At a recent lunchtime visit to Five Senses, the elegant Cantonese restaurant at the brand-new Westin Xiamen, we found Huang Xinwen or Chef Owen hovering over a double-boiler of traditional soup. It's fragrant with Chinese herbs, chicken, duck and pork knuckle - they've all been simmering together for eight hours.
Satisfied with its progress, the Guangzhou native adds a carrot puree for a little thickness and a pleasing golden color, and leaves the pot to simmer another four hours.
"On the street, it's just soup," he says. "But here in a five-star hotel, the presentation and the quality is very important."
Huang, the hotel's executive Chinese chef, likes to pair the thick soup with a fresh catch of the day. Today, he'll be cutting a fillet of star grouper into an intricate rosette at the bottom of a tureen - and pouring the finished hot soup on top.
"That will cook the fish in about two minutes," he promises, but warns that this dish is not takeaway food. "It has to be eaten within three hours." (Our noses are twitching in anticipation: This dish won't be in front of us longer than about three minutes.)
That's not a Xiamen mama's way. Chef Owen says his goal is to include a few authentic tastes of Fujian province cuisine on the seasonally changing menu, but present it in a Western way.
Later, we took to the streets again, seeking the foods that have been the inspiration for such dishes.
Zhongshan Lu is the most famous lane of street food, with snacks including Shanghai dumplings (xiaolongbao), pork kebabs (zhurou chuan) and fried garlic (zhasuan), and a tiny street-side tea shop where you'll be served with clay teapots and cups that are decades old and impart a rich, unique flavor.
A hotspot is Huang Zehe Peanut Soup Shop, where the namesake specialty is worth standing in line for, which you may have to do.
We confess passing by the worm jelly, not wanting to risk losing tummy room when there were so many lovely oysters singing from the stalls. They came in a multitude of sizes, shell shapes and sauces, and we happy slurped our way toward the harbor without hitting a loser.
At dusk, we arrived at "Taiwan Food Street", just across from the ferry landing that takes you to Gulangyu, full of carnival-style, and brilliantly lit to invite casual strolling.

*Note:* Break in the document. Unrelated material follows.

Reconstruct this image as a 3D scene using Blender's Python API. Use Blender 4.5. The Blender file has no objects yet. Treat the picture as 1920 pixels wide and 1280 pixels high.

Farther afield are two excellent vegetarian restaurants, one at Nanputuo Temple, where you can take nourishment with resident monks, and Gongde Sucaiguan, not far away near Xiamen University.
On Gulangyu, there's a gaggle of small restaurants and stalls. We loved the dried goods - sweet and spicy beef, pork, and chicken jerky - at New World, where we lamented leaving behind a beautiful dried eel the size of a small surfboard.
New World is huge, and like smaller shops nearby, there are samples offered to help you decide which local goodies to take home as gifts. The island also has many teashops, particularly along Longtu Lu, where the Babycat Cafe and Mrs Zhang's Milktea Cafe offer the famous local Amoy handmade pie as well as teas.
After a day afoot pursuing seafood nibbles, it's a civilized way to wind down and enjoy the evening breeze.